------ RECORDS PROVIDED
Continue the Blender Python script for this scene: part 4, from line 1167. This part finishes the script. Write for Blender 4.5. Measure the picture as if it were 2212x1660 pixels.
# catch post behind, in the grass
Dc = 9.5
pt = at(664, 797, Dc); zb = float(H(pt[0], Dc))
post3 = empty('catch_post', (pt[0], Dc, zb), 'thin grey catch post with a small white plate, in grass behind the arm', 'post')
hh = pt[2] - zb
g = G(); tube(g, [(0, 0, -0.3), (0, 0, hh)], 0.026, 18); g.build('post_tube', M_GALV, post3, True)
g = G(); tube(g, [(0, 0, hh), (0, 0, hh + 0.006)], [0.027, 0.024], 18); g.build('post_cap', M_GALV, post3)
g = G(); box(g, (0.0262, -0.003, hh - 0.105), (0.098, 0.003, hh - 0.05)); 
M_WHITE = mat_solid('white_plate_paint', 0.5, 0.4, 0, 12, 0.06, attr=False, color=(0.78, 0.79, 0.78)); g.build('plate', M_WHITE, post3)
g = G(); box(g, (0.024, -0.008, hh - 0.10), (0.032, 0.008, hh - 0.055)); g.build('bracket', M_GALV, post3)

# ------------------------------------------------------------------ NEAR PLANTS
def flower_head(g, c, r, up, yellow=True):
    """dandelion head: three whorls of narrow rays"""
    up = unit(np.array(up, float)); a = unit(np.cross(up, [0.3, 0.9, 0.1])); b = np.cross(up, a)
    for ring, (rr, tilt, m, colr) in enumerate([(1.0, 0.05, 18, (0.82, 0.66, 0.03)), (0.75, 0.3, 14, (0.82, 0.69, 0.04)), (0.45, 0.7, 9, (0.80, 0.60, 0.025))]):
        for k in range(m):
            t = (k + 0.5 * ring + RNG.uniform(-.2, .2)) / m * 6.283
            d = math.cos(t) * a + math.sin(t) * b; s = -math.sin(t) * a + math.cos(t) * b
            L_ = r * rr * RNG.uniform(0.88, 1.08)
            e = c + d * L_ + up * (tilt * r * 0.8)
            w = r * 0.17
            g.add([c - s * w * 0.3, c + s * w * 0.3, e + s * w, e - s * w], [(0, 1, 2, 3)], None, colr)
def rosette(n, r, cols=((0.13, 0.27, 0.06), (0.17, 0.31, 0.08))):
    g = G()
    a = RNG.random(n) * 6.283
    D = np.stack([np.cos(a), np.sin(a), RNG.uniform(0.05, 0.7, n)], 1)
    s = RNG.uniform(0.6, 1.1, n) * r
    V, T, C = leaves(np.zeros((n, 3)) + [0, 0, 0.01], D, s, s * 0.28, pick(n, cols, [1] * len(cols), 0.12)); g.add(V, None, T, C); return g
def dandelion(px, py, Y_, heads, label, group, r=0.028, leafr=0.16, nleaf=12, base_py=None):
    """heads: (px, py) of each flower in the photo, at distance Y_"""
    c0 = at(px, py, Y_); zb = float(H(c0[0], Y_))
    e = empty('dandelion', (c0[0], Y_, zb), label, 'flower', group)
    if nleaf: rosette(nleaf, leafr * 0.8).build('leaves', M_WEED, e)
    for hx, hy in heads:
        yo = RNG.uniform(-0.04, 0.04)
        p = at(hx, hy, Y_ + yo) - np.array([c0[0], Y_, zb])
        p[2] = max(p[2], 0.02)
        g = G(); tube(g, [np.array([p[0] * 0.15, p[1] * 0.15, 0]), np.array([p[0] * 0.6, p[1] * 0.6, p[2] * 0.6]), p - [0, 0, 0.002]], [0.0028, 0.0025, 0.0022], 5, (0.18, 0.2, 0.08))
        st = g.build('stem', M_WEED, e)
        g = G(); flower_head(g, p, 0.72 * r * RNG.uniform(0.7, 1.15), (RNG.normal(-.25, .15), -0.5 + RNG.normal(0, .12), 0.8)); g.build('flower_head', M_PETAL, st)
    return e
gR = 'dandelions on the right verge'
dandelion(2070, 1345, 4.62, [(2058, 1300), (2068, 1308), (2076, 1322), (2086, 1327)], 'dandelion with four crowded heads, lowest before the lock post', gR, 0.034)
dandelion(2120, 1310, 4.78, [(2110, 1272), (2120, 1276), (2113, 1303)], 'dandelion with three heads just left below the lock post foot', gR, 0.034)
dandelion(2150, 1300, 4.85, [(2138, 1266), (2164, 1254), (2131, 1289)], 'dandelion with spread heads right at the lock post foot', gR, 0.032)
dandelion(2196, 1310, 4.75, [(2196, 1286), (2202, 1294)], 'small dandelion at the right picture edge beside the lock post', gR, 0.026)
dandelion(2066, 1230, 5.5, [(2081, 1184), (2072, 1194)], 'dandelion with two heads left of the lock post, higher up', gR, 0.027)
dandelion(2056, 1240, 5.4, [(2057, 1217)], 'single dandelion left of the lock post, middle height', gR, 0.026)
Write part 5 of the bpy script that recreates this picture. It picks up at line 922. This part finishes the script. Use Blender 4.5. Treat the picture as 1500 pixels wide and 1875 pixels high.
------------
• _EXERCISE BRIEF_:
Nothing may be left out: return each entry exactly as it reads.

• _EXERCISE OUTPUT_:
Continue the Blender Python script for this scene: part 4, from line 1167. This part finishes the script. Write for Blender 4.5. Measure the picture as if it were 2212x1660 pixels.
# catch post behind, in the grass
Dc = 9.5
pt = at(664, 797, Dc); zb = float(H(pt[0], Dc))
post3 = empty('catch_post', (pt[0], Dc, zb), 'thin grey catch post with a small white plate, in grass behind the arm', 'post')
hh = pt[2] - zb
g = G(); tube(g, [(0, 0, -0.3), (0, 0, hh)], 0.026, 18); g.build('post_tube', M_GALV, post3, True)
g = G(); tube(g, [(0, 0, hh), (0, 0, hh + 0.006)], [0.027, 0.024], 18); g.build('post_cap', M_GALV, post3)
g = G(); box(g, (0.0262, -0.003, hh - 0.105), (0.098, 0.003, hh - 0.05)); 
M_WHITE = mat_solid('white_plate_paint', 0.5, 0.4, 0, 12, 0.06, attr=False, color=(0.78, 0.79, 0.78)); g.build('plate', M_WHITE, post3)
g = G(); box(g, (0.024, -0.008, hh - 0.10), (0.032, 0.008, hh - 0.055)); g.build('bracket', M_GALV, post3)

# ------------------------------------------------------------------ NEAR PLANTS
def flower_head(g, c, r, up, yellow=True):
    """dandelion head: three whorls of narrow rays"""
    up = unit(np.array(up, float)); a = unit(np.cross(up, [0.3, 0.9, 0.1])); b = np.cross(up, a)
    for ring, (rr, tilt, m, colr) in enumerate([(1.0, 0.05, 18, (0.82, 0.66, 0.03)), (0.75, 0.3, 14, (0.82, 0.69, 0.04)), (0.45, 0.7, 9, (0.80, 0.60, 0.025))]):
        for k in range(m):
            t = (k + 0.5 * ring + RNG.uniform(-.2, .2)) / m * 6.283
            d = math.cos(t) * a + math.sin(t) * b; s = -math.sin(t) * a + math.cos(t) * b
            L_ = r * rr * RNG.uniform(0.88, 1.08)
            e = c + d * L_ + up * (tilt * r * 0.8)
            w = r * 0.17
            g.add([c - s * w * 0.3, c + s * w * 0.3, e + s * w, e - s * w], [(0, 1, 2, 3)], None, colr)
def rosette(n, r, cols=((0.13, 0.27, 0.06), (0.17, 0.31, 0.08))):
    g = G()
    a = RNG.random(n) * 6.283
    D = np.stack([np.cos(a), np.sin(a), RNG.uniform(0.05, 0.7, n)], 1)
    s = RNG.uniform(0.6, 1.1, n) * r
    V, T, C = leaves(np.zeros((n, 3)) + [0, 0, 0.01], D, s, s * 0.28, pick(n, cols, [1] * len(cols), 0.12)); g.add(V, None, T, C); return g
def dandelion(px, py, Y_, heads, label, group, r=0.028, leafr=0.16, nleaf=12, base_py=None):
    """heads: (px, py) of each flower in the photo, at distance Y_"""
    c0 = at(px, py, Y_); zb = float(H(c0[0], Y_))
    e = empty('dandelion', (c0[0], Y_, zb), label, 'flower', group)
    if nleaf: rosette(nleaf, leafr * 0.8).build('leaves', M_WEED, e)
    for hx, hy in heads:
        yo = RNG.uniform(-0.04, 0.04)
        p = at(hx, hy, Y_ + yo) - np.array([c0[0], Y_, zb])
        p[2] = max(p[2], 0.02)
        g = G(); tube(g, [np.array([p[0] * 0.15, p[1] * 0.15, 0]), np.array([p[0] * 0.6, p[1] * 0.6, p[2] * 0.6]), p - [0, 0, 0.002]], [0.0028, 0.0025, 0.0022], 5, (0.18, 0.2, 0.08))
        st = g.build('stem', M_WEED, e)
        g = G(); flower_head(g, p, 0.72 * r * RNG.uniform(0.7, 1.15), (RNG.normal(-.25, .15), -0.5 + RNG.normal(0, .12), 0.8)); g.build('flower_head', M_PETAL, st)
    return e
gR = 'dandelions on the right verge'
dandelion(2070, 1345, 4.62, [(2058, 1300), (2068, 1308), (2076, 1322), (2086, 1327)], 'dandelion with four crowded heads, lowest before the lock post', gR, 0.034)
dandelion(2120, 1310, 4.78, [(2110, 1272), (2120, 1276), (2113, 1303)], 'dandelion with three heads just left below the lock post foot', gR, 0.034)
dandelion(2150, 1300, 4.85, [(2138, 1266), (2164, 1254), (2131, 1289)], 'dandelion with spread heads right at the lock post foot', gR, 0.032)
dandelion(2196, 1310, 4.75, [(2196, 1286), (2202, 1294)], 'small dandelion at the right picture edge beside the lock post', gR, 0.026)
dandelion(2066, 1230, 5.5, [(2081, 1184), (2072, 1194)], 'dandelion with two heads left of the lock post, higher up', gR, 0.027)
dandelion(2056, 1240, 5.4, [(2057, 1217)], 'single dandelion left of the lock post, middle height', gR, 0.026)
Write part 5 of the bpy script that recreates this picture. It picks up at line 922. This part finishes the script. Use Blender 4.5. Treat the picture as 1500 pixels wide and 1875 pixels high.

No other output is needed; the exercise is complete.